● **THE PROBLEM**: Set down the lines from the one containing "The Blender Python" to the one containing "skeleton trailer on", both lines included, exactly as they stand and with no other lines.

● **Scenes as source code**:

---+---

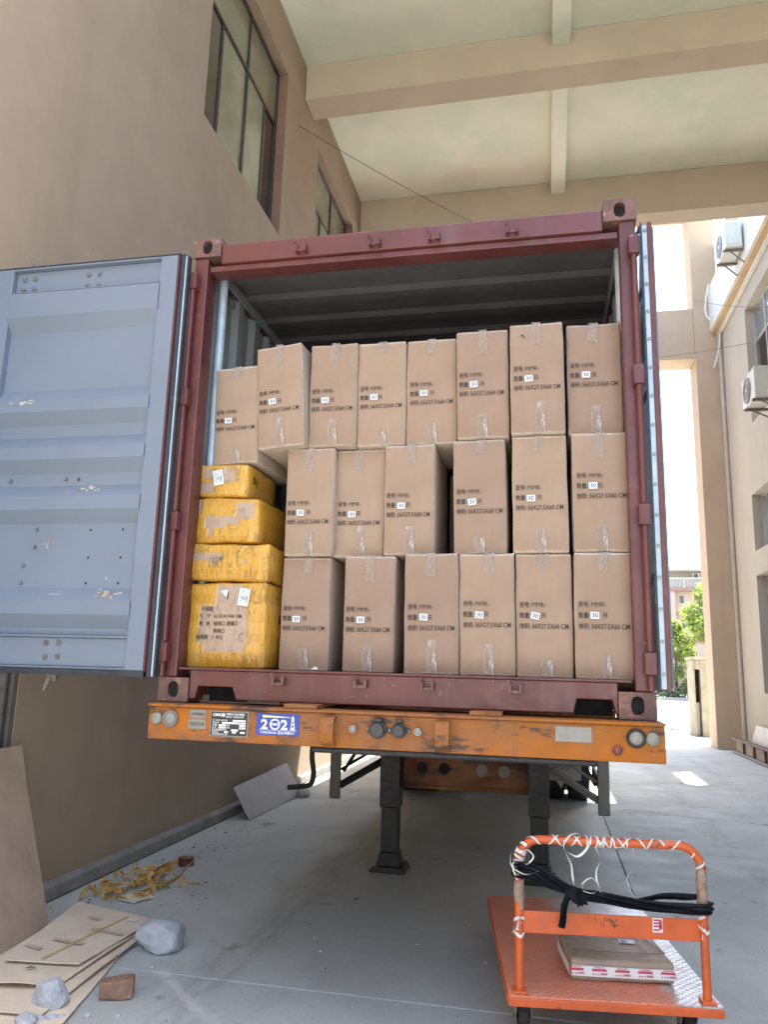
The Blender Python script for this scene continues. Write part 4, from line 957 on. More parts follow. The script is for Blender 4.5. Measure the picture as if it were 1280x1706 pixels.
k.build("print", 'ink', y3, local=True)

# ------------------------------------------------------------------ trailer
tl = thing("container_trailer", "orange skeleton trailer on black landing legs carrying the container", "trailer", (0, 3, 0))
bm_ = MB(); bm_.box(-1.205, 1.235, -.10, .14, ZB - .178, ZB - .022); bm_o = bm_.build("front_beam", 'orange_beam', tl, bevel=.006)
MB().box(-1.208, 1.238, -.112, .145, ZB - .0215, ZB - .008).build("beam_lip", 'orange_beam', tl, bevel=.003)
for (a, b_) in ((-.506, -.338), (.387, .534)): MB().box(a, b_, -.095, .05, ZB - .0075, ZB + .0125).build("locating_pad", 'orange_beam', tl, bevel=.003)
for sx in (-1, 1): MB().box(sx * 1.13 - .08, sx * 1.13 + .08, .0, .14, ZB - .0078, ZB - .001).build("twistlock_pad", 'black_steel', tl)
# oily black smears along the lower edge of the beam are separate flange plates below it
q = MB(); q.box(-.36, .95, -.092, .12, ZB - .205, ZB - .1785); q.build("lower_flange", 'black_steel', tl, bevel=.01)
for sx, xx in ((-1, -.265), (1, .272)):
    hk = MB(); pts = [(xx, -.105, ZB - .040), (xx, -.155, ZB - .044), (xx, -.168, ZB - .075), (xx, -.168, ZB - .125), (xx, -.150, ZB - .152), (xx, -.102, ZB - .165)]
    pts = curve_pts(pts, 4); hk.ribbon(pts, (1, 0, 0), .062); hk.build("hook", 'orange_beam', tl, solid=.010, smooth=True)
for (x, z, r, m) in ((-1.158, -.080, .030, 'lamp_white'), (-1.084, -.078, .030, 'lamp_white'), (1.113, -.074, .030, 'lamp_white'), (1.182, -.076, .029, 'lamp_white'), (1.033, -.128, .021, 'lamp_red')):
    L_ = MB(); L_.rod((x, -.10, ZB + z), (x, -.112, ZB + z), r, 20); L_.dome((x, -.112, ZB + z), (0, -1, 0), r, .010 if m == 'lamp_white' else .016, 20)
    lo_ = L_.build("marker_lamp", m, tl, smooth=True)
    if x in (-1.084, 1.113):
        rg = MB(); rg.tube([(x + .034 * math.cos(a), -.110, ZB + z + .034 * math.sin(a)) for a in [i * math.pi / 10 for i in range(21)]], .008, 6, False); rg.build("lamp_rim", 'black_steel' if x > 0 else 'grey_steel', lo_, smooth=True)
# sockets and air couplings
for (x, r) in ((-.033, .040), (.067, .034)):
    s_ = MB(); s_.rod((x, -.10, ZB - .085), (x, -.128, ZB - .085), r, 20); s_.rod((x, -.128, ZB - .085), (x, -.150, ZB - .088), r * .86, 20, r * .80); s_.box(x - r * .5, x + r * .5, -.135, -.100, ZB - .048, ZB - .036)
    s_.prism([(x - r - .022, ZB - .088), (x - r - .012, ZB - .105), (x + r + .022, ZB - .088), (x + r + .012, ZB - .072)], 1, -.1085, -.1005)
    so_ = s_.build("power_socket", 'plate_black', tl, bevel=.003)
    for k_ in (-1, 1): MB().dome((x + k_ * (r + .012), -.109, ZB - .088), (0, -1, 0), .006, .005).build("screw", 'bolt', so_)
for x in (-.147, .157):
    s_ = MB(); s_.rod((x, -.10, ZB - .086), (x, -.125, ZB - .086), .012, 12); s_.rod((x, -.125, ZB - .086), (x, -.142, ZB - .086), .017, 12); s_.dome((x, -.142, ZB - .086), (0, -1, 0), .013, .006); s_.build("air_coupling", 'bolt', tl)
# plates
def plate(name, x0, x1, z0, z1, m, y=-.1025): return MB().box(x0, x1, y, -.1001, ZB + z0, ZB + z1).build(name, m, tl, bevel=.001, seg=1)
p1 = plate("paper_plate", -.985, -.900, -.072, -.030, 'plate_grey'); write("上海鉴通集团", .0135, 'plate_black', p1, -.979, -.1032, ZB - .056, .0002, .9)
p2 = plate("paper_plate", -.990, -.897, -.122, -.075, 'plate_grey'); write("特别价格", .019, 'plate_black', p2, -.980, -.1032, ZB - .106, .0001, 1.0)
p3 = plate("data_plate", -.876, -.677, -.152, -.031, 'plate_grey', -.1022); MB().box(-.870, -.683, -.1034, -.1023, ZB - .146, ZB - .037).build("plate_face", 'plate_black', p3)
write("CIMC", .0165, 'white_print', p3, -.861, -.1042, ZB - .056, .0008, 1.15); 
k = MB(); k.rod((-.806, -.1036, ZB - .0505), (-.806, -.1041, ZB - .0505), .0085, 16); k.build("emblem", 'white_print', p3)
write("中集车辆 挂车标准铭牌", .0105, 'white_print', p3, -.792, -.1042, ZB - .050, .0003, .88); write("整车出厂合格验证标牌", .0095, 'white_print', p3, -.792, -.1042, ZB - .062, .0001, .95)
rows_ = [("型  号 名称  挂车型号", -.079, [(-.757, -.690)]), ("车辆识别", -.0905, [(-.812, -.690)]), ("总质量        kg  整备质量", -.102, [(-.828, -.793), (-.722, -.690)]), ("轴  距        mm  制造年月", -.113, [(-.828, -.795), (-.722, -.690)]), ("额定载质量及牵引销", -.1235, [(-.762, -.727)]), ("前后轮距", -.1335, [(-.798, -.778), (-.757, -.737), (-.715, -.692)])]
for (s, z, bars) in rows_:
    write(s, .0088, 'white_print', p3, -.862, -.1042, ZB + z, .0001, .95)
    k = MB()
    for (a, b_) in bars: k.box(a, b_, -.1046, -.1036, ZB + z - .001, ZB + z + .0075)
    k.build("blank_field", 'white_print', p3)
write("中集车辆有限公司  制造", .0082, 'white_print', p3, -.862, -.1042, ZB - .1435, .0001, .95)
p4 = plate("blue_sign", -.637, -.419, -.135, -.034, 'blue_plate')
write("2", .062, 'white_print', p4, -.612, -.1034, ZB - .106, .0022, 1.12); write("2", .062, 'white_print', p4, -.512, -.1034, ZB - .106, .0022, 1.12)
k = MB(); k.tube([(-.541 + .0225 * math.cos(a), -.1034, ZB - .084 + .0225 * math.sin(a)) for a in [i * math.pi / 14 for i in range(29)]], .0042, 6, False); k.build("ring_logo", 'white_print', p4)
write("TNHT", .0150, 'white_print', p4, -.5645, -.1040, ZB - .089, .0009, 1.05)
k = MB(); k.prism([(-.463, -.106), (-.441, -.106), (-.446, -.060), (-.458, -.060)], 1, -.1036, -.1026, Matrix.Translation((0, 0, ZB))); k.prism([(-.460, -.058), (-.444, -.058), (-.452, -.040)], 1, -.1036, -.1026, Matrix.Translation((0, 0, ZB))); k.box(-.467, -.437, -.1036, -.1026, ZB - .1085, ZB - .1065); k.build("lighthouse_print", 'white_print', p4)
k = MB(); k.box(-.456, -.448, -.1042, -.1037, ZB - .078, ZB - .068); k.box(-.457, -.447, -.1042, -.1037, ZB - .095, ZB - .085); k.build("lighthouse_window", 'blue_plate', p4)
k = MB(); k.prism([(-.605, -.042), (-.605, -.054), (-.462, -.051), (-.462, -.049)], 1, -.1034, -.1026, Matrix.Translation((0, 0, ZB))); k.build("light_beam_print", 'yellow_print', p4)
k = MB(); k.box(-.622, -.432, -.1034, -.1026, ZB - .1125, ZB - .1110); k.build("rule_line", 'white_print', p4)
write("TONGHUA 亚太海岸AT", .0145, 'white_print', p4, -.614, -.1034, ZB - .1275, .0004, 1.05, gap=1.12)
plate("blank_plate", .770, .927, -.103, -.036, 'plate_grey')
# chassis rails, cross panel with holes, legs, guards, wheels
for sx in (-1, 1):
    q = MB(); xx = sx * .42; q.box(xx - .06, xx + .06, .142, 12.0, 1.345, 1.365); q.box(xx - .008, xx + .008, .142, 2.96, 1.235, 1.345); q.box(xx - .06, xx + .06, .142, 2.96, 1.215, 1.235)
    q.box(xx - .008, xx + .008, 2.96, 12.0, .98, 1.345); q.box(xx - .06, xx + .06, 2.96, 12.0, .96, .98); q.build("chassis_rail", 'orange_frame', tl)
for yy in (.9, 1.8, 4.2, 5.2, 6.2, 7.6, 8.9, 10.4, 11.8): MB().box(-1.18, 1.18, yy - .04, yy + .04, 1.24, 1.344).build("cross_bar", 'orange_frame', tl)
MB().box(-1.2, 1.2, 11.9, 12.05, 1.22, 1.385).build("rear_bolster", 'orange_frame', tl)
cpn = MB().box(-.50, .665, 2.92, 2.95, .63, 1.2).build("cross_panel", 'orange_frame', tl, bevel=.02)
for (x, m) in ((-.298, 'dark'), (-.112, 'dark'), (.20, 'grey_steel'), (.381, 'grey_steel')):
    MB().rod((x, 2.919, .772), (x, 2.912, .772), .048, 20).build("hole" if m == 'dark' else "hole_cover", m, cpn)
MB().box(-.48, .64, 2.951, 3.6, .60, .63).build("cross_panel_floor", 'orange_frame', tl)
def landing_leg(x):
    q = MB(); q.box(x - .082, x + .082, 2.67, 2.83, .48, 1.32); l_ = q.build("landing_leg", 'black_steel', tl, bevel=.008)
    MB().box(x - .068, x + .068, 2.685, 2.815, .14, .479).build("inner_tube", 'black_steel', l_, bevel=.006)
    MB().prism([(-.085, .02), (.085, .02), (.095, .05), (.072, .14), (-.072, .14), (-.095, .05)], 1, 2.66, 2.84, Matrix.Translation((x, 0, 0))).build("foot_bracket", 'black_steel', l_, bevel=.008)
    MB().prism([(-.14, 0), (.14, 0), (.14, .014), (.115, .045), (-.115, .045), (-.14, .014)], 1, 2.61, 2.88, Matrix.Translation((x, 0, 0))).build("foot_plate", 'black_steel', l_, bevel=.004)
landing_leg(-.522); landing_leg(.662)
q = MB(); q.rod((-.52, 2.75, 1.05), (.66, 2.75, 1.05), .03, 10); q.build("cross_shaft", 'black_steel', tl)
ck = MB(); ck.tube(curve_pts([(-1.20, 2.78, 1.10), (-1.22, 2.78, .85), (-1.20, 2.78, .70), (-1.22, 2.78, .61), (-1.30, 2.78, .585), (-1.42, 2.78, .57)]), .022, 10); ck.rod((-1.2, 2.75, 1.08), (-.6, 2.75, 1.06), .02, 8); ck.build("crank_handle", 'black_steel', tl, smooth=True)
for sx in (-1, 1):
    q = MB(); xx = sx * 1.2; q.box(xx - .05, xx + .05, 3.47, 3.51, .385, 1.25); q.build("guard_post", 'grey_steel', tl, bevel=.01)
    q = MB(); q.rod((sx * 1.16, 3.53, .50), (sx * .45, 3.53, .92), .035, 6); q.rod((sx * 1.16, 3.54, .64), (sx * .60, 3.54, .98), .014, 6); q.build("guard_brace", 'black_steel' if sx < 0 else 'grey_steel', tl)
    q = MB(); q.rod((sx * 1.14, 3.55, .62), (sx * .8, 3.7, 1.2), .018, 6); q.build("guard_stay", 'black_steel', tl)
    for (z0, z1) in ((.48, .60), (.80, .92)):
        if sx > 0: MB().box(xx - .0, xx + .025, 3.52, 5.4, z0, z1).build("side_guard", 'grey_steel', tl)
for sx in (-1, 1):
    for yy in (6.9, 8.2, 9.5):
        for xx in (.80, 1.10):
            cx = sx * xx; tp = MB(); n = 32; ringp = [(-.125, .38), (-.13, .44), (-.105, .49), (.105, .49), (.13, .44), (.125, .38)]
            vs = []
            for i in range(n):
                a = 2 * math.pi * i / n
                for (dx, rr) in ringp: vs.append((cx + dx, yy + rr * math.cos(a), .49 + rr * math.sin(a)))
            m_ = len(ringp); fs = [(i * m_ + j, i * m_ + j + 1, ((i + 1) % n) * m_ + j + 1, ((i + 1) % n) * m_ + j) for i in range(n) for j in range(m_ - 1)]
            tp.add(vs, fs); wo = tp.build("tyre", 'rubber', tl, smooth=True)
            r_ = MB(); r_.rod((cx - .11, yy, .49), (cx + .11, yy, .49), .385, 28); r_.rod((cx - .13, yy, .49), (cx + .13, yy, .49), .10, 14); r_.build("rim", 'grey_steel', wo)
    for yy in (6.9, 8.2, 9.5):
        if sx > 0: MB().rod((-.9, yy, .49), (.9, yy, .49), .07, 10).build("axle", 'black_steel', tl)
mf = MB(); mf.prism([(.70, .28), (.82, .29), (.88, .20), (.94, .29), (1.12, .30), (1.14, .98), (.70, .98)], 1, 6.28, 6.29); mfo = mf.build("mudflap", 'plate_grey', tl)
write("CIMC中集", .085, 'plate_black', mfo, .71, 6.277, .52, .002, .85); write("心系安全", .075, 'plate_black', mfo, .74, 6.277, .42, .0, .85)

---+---

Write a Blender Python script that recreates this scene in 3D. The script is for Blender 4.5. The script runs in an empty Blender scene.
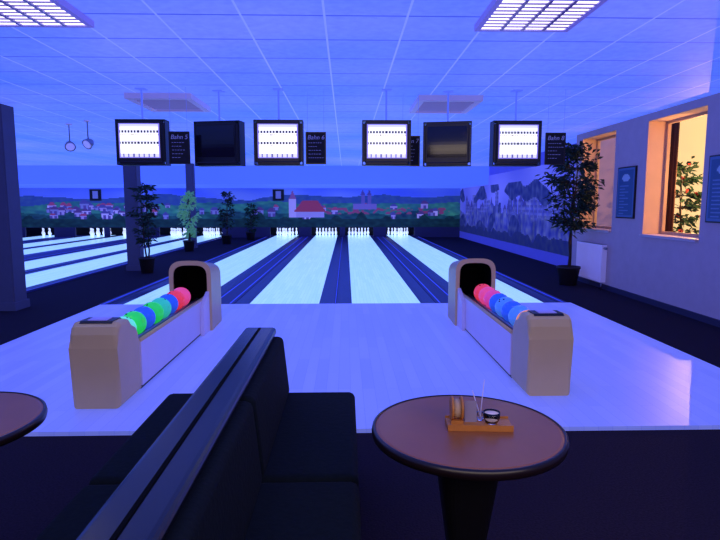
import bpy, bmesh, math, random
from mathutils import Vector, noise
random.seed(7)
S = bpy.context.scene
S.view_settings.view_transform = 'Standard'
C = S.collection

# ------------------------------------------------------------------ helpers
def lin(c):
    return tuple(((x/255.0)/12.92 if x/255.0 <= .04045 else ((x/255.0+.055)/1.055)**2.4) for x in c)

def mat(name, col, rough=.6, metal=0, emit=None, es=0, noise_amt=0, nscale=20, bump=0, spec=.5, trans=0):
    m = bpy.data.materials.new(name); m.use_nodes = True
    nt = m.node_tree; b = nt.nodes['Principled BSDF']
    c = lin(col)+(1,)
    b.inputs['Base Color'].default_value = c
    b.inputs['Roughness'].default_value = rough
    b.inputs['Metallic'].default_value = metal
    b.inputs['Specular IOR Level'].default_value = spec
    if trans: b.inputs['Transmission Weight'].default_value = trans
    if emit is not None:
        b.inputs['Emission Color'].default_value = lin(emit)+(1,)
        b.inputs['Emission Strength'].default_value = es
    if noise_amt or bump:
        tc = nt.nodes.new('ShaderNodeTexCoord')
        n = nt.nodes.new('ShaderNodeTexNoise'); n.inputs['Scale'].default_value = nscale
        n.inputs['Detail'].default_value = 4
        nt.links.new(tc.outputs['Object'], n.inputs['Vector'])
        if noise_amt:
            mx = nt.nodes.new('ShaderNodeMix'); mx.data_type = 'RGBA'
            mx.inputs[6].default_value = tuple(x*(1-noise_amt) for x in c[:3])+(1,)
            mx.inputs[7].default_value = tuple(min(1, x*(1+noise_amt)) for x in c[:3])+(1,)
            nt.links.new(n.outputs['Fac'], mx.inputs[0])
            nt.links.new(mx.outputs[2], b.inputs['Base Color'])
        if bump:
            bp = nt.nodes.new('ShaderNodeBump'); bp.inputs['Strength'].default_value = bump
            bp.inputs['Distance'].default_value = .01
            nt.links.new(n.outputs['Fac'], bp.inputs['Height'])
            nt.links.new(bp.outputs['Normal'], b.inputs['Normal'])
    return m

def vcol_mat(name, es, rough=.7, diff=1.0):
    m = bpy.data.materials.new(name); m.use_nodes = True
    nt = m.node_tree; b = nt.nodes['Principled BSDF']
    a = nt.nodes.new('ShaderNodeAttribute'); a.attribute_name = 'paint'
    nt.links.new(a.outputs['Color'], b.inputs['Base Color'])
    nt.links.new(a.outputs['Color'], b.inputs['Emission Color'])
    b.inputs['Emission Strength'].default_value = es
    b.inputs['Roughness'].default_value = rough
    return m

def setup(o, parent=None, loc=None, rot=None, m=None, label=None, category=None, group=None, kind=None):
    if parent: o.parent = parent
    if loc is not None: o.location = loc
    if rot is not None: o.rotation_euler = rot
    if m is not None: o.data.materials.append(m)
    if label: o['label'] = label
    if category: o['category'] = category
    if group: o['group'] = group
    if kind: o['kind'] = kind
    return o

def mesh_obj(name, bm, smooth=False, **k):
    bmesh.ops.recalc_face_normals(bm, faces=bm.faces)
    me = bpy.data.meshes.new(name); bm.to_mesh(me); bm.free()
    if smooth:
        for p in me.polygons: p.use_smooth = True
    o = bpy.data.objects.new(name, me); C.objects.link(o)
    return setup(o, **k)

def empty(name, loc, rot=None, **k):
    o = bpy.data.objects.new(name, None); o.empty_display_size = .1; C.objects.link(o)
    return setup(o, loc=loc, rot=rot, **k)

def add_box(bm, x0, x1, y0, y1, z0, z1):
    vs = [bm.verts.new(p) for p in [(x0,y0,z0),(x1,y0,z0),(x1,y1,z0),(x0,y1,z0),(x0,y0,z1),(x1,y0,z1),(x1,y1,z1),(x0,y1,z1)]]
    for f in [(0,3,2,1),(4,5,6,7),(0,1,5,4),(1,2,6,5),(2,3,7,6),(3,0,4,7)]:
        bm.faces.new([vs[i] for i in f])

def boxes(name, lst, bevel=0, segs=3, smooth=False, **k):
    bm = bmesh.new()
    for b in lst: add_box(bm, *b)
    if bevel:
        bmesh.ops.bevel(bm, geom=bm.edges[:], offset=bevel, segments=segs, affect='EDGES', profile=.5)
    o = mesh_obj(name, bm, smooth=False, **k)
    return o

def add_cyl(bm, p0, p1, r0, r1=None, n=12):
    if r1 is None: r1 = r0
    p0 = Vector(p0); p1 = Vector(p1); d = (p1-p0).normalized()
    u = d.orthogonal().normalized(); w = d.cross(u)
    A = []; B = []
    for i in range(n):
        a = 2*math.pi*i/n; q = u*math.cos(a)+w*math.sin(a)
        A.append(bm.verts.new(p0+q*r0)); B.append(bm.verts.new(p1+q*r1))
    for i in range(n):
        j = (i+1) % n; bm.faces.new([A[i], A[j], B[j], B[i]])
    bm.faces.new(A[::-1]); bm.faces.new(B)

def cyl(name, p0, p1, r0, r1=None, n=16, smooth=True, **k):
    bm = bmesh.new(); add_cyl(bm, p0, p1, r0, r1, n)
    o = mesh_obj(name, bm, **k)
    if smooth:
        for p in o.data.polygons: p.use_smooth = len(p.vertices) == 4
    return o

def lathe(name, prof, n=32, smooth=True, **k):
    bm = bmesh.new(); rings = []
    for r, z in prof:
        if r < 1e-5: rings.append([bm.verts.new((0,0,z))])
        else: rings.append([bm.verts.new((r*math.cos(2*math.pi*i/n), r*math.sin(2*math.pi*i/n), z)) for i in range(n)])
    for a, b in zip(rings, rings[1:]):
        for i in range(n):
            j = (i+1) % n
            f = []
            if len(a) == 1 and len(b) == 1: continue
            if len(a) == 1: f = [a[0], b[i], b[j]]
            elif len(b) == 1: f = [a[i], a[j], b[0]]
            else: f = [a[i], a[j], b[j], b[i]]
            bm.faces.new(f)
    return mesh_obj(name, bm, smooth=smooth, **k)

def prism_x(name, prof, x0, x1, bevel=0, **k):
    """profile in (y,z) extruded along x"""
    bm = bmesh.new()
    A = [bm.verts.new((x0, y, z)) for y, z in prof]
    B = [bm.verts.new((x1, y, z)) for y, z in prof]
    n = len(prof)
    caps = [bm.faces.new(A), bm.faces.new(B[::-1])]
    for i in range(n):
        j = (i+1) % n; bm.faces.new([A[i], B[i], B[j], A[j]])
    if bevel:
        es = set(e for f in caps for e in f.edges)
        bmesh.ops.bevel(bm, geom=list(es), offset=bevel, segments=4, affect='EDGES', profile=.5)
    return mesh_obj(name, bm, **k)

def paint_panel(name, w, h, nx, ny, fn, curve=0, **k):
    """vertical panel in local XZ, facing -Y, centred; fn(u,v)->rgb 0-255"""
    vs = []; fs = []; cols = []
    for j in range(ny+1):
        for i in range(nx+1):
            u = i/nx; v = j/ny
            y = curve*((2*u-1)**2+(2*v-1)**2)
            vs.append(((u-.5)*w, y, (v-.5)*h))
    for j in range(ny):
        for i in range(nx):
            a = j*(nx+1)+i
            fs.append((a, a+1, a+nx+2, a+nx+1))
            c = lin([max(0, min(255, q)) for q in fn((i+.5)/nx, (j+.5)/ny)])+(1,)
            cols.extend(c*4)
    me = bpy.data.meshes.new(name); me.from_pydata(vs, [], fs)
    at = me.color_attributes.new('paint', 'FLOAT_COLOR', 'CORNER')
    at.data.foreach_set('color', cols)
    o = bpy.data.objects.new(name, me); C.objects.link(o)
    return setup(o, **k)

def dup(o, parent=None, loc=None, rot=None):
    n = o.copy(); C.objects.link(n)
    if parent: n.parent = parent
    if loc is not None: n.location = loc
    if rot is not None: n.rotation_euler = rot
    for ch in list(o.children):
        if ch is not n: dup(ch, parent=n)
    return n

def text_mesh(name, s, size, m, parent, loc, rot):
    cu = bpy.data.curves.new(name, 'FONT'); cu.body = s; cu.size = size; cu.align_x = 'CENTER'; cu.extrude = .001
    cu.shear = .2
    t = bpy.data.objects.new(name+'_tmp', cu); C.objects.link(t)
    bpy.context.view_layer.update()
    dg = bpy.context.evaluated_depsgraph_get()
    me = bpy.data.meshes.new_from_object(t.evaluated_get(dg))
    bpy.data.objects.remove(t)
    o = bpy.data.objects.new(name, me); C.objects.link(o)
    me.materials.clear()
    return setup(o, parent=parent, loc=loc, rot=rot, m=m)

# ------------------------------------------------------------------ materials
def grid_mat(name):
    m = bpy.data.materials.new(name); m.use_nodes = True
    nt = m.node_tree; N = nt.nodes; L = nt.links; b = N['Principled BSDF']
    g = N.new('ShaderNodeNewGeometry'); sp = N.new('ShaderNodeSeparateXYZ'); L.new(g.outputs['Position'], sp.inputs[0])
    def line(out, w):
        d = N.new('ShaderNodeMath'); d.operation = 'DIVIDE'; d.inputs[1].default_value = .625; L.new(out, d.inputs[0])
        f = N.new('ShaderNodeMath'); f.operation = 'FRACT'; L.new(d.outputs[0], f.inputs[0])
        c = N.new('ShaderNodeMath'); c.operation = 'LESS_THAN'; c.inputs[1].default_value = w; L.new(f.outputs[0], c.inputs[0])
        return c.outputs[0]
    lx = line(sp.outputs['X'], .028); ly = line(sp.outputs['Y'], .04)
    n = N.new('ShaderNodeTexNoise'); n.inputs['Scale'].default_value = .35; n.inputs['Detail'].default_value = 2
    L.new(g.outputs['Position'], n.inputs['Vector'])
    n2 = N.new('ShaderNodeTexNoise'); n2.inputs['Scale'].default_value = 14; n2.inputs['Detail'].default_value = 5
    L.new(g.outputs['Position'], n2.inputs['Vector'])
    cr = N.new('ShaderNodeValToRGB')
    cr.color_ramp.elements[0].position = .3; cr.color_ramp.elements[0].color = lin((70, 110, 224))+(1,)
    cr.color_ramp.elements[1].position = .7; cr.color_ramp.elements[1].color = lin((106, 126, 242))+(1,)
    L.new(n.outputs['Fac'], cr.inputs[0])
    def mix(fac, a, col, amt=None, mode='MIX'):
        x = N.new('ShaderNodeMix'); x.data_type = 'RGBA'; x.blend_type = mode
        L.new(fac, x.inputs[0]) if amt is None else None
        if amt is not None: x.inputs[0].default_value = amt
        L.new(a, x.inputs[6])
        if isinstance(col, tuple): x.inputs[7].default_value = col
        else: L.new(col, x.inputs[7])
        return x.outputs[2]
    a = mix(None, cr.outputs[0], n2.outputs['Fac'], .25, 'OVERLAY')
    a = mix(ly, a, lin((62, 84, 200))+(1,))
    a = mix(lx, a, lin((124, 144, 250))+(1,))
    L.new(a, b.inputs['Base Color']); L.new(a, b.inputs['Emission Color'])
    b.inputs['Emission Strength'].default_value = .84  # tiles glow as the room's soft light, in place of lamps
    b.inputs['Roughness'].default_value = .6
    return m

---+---

● **COMPLETE RESPONSE**:
The Blender Python script for this scene continues. Write part 4, from line 957 on. More parts follow. The script is for Blender 4.5. Measure the picture as if it were 1280x1706 pixels.
k.build("print", 'ink', y3, local=True)

# ------------------------------------------------------------------ trailer
tl = thing("container_trailer", "orange skeleton trailer on black landing legs carrying the container", "trailer", (0, 3, 0))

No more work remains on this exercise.